**Task to carry out**
Locate each line below that includes "scene" and reproduce it.

=====

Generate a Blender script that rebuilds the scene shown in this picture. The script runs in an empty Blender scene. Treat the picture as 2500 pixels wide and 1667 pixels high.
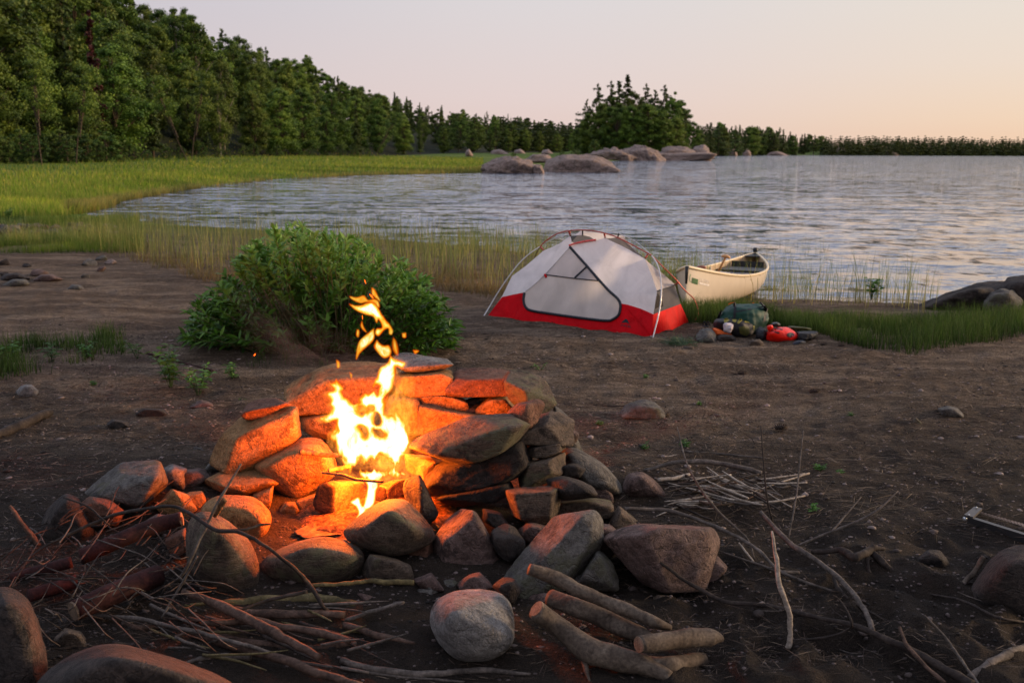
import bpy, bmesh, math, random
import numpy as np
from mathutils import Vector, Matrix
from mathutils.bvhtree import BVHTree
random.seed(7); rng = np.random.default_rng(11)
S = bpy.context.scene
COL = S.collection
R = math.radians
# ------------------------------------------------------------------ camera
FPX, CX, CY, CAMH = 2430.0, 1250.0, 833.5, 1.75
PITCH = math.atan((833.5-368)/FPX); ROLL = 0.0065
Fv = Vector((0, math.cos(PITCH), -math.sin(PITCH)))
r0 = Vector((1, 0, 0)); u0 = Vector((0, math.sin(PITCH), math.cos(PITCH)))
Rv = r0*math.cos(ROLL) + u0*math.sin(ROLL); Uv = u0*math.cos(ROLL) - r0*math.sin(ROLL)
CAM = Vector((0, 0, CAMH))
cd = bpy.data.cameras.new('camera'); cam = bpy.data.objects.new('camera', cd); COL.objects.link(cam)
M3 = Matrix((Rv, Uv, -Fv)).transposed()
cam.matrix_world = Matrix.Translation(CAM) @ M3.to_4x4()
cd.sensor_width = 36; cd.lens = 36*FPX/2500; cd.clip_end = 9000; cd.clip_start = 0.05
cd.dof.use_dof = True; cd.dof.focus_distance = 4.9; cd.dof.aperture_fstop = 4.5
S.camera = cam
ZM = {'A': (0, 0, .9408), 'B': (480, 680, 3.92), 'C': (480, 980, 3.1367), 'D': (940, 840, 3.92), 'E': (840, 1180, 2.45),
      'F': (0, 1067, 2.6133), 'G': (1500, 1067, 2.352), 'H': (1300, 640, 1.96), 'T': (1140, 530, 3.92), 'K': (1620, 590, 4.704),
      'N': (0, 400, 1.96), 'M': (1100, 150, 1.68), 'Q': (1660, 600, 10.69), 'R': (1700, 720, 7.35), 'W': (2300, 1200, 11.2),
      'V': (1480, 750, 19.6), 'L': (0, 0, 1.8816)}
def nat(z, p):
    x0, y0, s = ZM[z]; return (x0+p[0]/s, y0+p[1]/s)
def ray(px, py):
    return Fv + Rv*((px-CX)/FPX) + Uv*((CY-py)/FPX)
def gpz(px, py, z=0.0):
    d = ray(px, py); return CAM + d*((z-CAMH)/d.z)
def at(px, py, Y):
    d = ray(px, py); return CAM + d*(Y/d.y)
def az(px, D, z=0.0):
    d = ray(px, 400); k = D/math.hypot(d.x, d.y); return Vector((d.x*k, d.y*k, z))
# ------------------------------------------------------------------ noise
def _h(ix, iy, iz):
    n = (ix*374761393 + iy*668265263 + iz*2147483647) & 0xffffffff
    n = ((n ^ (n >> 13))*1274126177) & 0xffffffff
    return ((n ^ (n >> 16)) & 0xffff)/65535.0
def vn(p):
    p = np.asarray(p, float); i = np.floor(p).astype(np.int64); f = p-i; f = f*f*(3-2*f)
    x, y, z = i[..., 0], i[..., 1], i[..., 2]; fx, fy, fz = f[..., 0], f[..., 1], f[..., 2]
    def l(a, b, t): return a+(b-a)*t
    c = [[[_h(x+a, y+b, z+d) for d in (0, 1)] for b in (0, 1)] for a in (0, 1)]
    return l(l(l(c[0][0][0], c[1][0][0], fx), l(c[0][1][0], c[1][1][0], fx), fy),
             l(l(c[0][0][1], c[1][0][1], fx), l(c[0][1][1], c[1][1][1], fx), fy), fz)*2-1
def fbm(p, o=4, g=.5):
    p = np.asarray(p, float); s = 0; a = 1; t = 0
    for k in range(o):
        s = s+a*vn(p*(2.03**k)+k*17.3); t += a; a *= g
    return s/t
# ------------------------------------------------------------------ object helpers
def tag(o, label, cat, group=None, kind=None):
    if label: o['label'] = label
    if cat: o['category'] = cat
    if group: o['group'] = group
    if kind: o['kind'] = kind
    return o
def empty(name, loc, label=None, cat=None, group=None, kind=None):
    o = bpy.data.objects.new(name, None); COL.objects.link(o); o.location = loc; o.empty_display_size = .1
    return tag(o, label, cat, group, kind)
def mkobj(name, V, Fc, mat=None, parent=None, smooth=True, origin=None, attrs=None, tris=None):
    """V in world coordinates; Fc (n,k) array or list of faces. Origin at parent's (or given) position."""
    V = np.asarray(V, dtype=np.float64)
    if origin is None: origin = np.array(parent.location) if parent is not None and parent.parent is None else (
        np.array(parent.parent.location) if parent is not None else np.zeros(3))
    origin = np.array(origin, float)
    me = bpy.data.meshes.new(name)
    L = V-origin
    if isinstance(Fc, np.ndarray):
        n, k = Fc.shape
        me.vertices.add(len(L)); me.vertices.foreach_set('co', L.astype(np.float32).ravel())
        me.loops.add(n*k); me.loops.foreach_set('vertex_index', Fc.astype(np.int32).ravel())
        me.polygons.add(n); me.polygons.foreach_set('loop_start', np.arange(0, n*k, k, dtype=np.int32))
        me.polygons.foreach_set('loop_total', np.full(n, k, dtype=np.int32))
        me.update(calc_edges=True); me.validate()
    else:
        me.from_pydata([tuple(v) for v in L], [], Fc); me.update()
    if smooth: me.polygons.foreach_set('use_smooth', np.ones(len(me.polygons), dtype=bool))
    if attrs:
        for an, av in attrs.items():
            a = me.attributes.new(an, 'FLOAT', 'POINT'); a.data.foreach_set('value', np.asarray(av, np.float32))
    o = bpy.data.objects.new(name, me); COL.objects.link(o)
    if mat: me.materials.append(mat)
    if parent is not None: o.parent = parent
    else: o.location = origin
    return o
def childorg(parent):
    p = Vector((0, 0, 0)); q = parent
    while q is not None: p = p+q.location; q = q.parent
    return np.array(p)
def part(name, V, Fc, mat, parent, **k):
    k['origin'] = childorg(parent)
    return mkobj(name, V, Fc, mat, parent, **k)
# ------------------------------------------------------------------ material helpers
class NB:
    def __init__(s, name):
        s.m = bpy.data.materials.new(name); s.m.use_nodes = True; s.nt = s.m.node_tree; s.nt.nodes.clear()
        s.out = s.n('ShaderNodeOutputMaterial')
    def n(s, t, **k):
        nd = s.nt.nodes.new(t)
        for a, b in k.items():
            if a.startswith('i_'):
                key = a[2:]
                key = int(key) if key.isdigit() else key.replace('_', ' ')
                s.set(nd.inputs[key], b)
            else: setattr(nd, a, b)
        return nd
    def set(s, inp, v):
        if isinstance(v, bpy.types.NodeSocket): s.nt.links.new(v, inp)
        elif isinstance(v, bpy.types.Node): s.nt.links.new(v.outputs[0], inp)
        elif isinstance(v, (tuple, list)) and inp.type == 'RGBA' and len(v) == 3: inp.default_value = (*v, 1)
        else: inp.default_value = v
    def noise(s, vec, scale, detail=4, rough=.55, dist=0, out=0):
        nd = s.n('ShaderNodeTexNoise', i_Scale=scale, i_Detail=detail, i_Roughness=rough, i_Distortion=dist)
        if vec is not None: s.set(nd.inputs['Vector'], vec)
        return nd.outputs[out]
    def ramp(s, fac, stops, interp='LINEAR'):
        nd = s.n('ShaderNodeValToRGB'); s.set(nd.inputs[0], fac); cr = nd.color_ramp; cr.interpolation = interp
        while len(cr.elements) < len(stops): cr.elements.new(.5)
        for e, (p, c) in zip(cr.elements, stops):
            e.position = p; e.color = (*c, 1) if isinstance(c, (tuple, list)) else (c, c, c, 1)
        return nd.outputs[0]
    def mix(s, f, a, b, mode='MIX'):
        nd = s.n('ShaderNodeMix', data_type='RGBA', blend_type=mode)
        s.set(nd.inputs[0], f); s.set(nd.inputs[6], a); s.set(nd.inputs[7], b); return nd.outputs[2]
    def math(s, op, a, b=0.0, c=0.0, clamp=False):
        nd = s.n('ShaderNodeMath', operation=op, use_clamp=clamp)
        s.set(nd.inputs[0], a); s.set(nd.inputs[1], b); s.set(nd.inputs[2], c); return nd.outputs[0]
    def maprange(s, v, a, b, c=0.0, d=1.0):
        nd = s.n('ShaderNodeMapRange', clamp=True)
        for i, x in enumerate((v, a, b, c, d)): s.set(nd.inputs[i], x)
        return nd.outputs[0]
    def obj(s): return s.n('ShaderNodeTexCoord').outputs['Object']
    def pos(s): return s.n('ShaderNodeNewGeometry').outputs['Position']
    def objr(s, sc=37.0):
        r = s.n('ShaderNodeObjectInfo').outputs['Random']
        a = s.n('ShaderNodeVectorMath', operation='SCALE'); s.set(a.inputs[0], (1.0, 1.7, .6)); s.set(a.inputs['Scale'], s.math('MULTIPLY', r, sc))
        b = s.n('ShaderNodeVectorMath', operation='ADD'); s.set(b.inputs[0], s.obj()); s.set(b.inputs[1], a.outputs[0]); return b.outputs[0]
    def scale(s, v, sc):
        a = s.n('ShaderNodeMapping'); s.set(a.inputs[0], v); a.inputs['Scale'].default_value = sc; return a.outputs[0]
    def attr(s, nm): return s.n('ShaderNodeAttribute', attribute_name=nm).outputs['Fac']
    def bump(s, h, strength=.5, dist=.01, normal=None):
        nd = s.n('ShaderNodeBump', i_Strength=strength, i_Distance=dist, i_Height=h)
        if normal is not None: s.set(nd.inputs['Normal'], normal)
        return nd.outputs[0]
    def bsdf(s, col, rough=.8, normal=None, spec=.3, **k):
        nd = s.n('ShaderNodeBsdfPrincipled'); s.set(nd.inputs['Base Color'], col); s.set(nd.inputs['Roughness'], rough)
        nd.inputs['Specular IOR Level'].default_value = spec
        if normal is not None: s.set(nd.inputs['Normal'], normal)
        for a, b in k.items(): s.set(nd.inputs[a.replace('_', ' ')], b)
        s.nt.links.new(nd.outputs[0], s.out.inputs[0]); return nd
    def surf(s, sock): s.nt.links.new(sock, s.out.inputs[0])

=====

**Final result**
Generate a Blender script that rebuilds the scene shown in this picture. The script runs in an empty Blender scene. Treat the picture as 2500 pixels wide and 1667 pixels high.
S = bpy.context.scene